Dans les établissements pénitentiaires, la pression a diminué. Les refus de réintégration des cellules, les 17 et 18 mars, avaient alertés sur l'urgence d'appliquer une politique différenciée. Dans le ressort de Versailles, le taux d'occupation est passé de 157 % à 123 % entre le 16 mars et le 14 avril. La tendance est bonne, la situation globalement maîtrisée.
Les demandes de mise en liberté directe et les appels sur les décisions relatives à la détention provisoire ont doublé au début de l'état d'urgence ; ils ont triplé désormais. La tension est forte et l'allongement des délais de jugement est bienvenu.

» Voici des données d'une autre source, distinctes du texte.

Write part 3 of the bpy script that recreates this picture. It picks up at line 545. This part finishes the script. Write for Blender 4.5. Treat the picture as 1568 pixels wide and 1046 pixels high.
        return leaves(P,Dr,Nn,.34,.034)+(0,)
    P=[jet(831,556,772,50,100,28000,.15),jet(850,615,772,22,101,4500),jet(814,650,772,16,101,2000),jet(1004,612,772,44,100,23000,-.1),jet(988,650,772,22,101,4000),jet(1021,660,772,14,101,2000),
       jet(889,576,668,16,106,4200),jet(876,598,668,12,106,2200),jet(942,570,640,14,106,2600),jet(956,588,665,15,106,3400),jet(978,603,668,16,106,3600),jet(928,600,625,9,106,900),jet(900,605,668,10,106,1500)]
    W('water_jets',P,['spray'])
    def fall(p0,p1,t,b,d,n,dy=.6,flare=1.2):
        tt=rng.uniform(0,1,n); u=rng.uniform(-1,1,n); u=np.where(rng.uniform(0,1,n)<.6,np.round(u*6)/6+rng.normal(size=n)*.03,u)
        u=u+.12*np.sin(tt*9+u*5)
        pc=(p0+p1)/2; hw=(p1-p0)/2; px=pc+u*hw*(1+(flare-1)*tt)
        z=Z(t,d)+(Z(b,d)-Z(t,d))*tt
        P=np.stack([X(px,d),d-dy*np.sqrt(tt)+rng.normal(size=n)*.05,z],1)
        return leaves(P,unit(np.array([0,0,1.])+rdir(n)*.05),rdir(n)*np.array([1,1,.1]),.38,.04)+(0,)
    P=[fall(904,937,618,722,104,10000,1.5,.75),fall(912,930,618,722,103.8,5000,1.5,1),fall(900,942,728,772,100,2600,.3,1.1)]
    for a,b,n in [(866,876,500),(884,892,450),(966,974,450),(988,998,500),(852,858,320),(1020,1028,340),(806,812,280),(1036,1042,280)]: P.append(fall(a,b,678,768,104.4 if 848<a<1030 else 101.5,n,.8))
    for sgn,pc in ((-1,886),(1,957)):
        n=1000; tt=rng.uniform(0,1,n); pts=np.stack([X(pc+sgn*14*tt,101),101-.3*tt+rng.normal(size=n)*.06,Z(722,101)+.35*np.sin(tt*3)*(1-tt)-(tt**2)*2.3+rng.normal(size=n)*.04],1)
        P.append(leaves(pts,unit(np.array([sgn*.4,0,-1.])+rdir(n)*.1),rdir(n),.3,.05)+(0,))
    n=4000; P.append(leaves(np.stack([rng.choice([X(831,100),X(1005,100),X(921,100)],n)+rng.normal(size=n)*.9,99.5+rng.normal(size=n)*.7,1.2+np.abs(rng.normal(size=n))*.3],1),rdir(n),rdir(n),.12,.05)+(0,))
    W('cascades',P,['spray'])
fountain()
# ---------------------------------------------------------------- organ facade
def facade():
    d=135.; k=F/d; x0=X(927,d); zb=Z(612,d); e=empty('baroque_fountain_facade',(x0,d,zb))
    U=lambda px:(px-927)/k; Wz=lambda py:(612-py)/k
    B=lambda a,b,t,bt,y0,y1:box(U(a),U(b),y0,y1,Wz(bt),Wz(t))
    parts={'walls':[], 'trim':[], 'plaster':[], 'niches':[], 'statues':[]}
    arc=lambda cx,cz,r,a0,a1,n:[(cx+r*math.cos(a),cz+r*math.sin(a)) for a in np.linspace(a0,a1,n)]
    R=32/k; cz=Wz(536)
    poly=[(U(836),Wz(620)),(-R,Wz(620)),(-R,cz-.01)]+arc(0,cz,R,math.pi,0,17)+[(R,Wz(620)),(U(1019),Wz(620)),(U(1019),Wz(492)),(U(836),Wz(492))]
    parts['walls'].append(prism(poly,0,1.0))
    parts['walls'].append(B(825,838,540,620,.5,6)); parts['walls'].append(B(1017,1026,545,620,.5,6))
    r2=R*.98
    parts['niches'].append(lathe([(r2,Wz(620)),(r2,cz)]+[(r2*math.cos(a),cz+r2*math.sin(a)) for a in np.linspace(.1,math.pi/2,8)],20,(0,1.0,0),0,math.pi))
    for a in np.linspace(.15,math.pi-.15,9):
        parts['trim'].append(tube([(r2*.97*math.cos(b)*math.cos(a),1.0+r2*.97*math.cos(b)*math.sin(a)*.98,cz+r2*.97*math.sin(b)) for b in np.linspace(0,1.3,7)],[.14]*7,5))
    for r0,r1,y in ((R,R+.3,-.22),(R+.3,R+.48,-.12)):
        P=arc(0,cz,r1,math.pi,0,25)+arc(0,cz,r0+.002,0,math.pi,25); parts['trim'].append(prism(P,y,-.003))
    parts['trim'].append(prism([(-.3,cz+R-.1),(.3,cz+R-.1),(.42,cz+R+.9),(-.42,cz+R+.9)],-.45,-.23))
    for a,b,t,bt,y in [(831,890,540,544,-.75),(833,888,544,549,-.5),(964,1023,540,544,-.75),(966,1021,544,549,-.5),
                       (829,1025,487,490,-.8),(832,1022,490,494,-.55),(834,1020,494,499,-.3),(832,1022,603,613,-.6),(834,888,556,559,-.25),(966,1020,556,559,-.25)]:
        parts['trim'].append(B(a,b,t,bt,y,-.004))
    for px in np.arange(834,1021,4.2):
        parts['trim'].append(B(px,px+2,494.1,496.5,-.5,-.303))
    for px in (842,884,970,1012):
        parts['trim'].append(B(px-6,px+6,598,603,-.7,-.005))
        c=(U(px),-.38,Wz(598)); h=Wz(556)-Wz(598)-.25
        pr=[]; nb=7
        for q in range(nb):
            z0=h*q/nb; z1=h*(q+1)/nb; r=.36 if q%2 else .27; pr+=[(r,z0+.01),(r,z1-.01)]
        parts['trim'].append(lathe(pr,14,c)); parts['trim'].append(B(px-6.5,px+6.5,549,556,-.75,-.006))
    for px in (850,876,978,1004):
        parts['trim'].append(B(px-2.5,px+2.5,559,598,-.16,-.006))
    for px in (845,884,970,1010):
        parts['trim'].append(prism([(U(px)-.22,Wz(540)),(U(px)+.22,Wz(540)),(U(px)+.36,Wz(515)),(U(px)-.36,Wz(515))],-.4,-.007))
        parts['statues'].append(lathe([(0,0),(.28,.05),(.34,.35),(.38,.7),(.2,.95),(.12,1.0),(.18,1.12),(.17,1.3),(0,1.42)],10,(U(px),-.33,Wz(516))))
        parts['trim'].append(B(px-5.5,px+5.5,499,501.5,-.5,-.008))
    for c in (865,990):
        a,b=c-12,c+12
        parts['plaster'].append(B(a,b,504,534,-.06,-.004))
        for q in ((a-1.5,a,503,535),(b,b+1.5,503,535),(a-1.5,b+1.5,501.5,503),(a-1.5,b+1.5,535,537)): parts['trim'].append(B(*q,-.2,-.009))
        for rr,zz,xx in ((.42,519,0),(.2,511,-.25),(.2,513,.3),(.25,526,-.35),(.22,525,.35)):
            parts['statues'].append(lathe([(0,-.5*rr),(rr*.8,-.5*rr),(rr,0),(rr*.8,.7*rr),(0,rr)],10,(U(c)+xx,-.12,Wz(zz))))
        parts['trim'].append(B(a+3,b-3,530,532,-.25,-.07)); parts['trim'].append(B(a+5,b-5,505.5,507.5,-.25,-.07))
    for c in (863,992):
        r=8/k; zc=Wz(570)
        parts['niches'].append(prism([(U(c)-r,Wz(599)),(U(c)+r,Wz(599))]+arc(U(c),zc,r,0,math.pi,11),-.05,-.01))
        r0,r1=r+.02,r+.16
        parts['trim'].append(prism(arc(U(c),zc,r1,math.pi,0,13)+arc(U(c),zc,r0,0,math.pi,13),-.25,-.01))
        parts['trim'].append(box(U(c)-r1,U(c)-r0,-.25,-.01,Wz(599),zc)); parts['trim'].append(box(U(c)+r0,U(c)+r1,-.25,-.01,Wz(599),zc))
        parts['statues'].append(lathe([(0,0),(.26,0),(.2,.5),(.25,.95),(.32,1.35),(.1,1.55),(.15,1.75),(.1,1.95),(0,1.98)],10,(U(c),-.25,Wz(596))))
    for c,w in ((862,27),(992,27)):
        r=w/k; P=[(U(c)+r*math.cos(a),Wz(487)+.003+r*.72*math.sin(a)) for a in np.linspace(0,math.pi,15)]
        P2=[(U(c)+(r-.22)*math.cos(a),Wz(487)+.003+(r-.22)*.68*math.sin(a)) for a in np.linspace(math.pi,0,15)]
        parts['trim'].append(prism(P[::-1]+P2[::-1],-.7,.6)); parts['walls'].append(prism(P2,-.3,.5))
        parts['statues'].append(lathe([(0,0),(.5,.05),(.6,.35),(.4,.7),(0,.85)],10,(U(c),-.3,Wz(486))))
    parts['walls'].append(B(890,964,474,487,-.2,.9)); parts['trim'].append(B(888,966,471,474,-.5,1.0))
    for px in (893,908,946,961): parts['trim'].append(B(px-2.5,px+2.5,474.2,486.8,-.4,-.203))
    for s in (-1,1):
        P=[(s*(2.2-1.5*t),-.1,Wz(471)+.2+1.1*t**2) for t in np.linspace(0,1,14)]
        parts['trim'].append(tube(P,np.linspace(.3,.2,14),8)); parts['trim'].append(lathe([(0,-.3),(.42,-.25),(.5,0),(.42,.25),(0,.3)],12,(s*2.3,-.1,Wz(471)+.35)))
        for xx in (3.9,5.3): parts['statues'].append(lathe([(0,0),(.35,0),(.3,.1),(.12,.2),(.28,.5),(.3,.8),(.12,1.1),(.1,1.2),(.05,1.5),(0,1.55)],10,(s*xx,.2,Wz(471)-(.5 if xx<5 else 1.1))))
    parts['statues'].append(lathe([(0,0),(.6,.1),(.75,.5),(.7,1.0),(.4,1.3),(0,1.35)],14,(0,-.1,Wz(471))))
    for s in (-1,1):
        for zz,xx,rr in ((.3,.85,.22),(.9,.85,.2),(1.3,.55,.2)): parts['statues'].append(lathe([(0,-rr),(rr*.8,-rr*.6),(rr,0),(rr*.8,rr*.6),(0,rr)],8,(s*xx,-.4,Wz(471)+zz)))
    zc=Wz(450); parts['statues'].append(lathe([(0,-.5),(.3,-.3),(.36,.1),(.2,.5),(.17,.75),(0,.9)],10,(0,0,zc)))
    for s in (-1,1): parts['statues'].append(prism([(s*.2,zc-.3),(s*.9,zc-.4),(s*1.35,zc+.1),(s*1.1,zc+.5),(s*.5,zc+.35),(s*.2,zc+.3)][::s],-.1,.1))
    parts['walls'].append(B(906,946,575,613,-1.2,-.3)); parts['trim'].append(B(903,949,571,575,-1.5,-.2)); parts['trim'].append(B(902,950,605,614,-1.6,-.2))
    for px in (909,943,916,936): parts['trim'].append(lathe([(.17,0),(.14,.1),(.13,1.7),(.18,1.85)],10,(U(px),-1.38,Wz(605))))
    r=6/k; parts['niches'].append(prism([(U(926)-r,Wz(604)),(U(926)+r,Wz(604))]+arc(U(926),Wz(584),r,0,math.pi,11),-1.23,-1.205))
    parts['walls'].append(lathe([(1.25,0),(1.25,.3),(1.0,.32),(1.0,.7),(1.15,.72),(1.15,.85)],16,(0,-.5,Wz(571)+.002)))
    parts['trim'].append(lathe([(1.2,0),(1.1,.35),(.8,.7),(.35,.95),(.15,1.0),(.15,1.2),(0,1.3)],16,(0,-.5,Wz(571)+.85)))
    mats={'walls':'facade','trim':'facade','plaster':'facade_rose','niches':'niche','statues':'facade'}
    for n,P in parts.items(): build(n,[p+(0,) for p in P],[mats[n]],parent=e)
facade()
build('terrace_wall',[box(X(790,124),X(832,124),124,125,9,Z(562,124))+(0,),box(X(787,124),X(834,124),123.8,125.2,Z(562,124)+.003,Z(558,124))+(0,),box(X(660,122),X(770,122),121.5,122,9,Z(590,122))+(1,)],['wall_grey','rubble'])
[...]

Nous devons créer des outils de pilotage avec les directions de greffe pour adapter le fonctionnement des chambres de l'instruction.
Nous n'avons pas été parfaits. Mais j'ai une opinion plutôt favorable de ce qui a été fait, de la responsabilité des parquets, de l'ensemble des tribunaux judiciaires et des agents du greffe. Surtout, j'ai constaté de véritables politiques de juridiction entre services d'exécution et d'application des peines, permettant une prévisibilité de l'action judiciaire. Elle ne dépend pas du parquet, qui n'est rien s'il n'est pas suivi par les magistrats du siège.
Enfin, je tiens à souligner la qualité des échanges avec nos interlocuteurs institutionnels, notamment la direction interrégionale des services pénitentiaires.